Textos publicados no semanário português Expresso/ Articles published on the Portuguese weekly Expresso
8 de janeiro de 2021
Sonny Rollins “Rollins In Holland” (Resonance, 2020)
Após a salva de artilharia dada
por Ornette Coleman em “The Shape of Jazz to Come” e “Change of the Century”, costumava
dizer-se que 1959 tinha sido o ano em que o jazz morreu. Bom, Sonny Rollins,
pelo menos, perdeu a fala. Na altura, ali, quando o sol bate e se firma, quem o
quisesse encontrar teria de procurá-lo na ponte de Williamsburg, longe das salas
de concerto e das lojas de discos, onde ensaiava tardes inteiras, mais ou menos
perdido na multidão. Foi aí que no verão de 1961 com ele se cruzou Ralph
Berton, cronista da “Metronome”, que escreveu: “Quando dei por aquele som, de
repente, nem queria acreditar. Era tão improvável escutá-lo naquele sítio: o sopro
de um mestre!” Na História, o período ficou conhecido como o da sua primeira
sabática, que interrompeu com “The Bridge” (1962). Existiria uma segunda, maior,
mais sujeita a especulações, correspondente à fase do eremita errante, no
hinduísmo, e que o conduziria à Índia – em estúdio, o intervalo entre “East
Broadway Run Down” (1966) e “Next Album” (1972). Mas, na prática, na primavera
de 1967 era preciso ser-se assinante do “Melody Maker” para se dar com ele:
“Não sei como é com intérpretes de música clássica, mas, no meu caso, um músico
de jazz quando entra num clube é avaliado pelo modo em como faz ou não faz
negócio. Isto é, se não estiver a ser bom para a casa, começam logo a olhar
para ele de lado. Se houvesse maneira de tocar sem este tipo de pressão, se o
jazz tivesse outro estatuto, já era uma ajuda.” No continente, promotores
holandeses liam as suas palavras e faziam as malas para ir a correr buscá-lo – mas
seria possível que o responsável por levar gravidade, força de atração, perspetiva,
espaço e tempo a um ponto que nem Einstein equacionou andasse por Inglaterra a tocar
com Ronnie Scott, Stan Tracey, Tony Oxley e Dave Green?

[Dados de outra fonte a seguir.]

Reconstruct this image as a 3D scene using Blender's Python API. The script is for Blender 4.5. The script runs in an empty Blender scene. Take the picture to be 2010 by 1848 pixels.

Nos Países Baixos, em 1967, poucos
músicos seriam tão admirados quanto Rollins – um baterista como Han Bennink,
por exemplo, saberia de cor o que, a seu lado, haviam feito Max Roach em
“Saxophone Colossus” (1957), Elvin Jones em “A Night at the ‘Village Vanguard’”
(1957) ou Philly Joe Jones em “Newk’s Time” (1959), e, face a Doug Watkins,
Wilbur Ware ou Oscar Pettiford, o mesmo se aplicaria a um contrabaixista da
estirpe de Ruud Jacobs. De modo crucial, sabiam igualmente o que o saxofonista
fazia a bateristas e contrabaixistas como eles: “O Sonny tinha um timing tão impecável, uma noção rítmica de
tal forma aprimorada, que tocar com ele era como que andar de elevador. Levava-nos
onde fosse preciso, sem esforço algum”, adiantou Bennink a Aidan Levy, o
biógrafo de Rollins. Por seu turno, Jacobs, na mesmíssima conversa (em julho de
2018, após a descoberta das presentes gravações), explicava-se assim:
“Estávamos nervosos. Era normal. Mas mal o Sonny começou a tocar senti como que
um peso a sair-me de cima. E só pensava: Mas que raio está a acontecer? Pois, a
verdade é que a música seguia pelo próprio pé.” De súbito, para um punhado de
sessões, sem um único ensaio, aparecia-lhes à frente o Rollins de “Freedom
Suite” (1958) ou “Our Man in Jazz” (1962), aquele que acendia a lareira com standards mas que quando já não tinha
lenha para queimar começava a partir a mobília aos bocados só para manter a
chama viva – aquele que, a propósito destas atuações, no livreto, lembra que “o
jazz é uma tentativa de chegar ao desconhecido, de olhar para o abismo, de
estabelecer relações espontâneas, intuitivas, honestas, beatíficas… Que é o
sítio onde vive, ligeiramente mais além.” Sabe bem do que fala – afinal, passou
a vida inteira a construir a ponte para lá chegar.